Friday, May 06, 2005

Secular Morality

R. Aharon Lichtenstein (adapted by R. Reuven Ziegler), By His Light: Character and Values in the Service of God, pp. 119-121:

Regarding the philosophical argument, it is perhaps true that a strong case can be made for the notion that without God everything is lawful... But even if one were to concur with this philosophical argument, can we factually deny that there exist people who are totally removed from religion yet nonetheless act in accordance with high moral standards? Perhaps they are logically inconsistent; perhaps if they were deeper philosophers, they would be worse people. Yet they regard themselves, and we would regard them too, as moral individuals. We cannot be oblivious to the existence of this phenomenon.
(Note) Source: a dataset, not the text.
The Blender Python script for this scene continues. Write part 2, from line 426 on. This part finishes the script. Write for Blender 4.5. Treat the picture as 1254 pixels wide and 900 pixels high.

How, then, do we relate to it...?

[W]e surely should not dismiss nor denigrate moral idealism simply because it springs (in certain cases) from secular sources. Certainly, we believe deeply that a moral idealist would be at a much higher level were his morality rooted in yirat Shamayim, were it grounded in a perception of his relation to God and of the nature of a man as a respondent and obedient being. But that surely is not to say that we therefore ought to dismiss totally the possibility or the reality of secular morality. First, we should not do this because it is simply untrue--there are genuinely moral people within the secular community. Second, we ought not do this because, after all, the results are not what we should be seeking.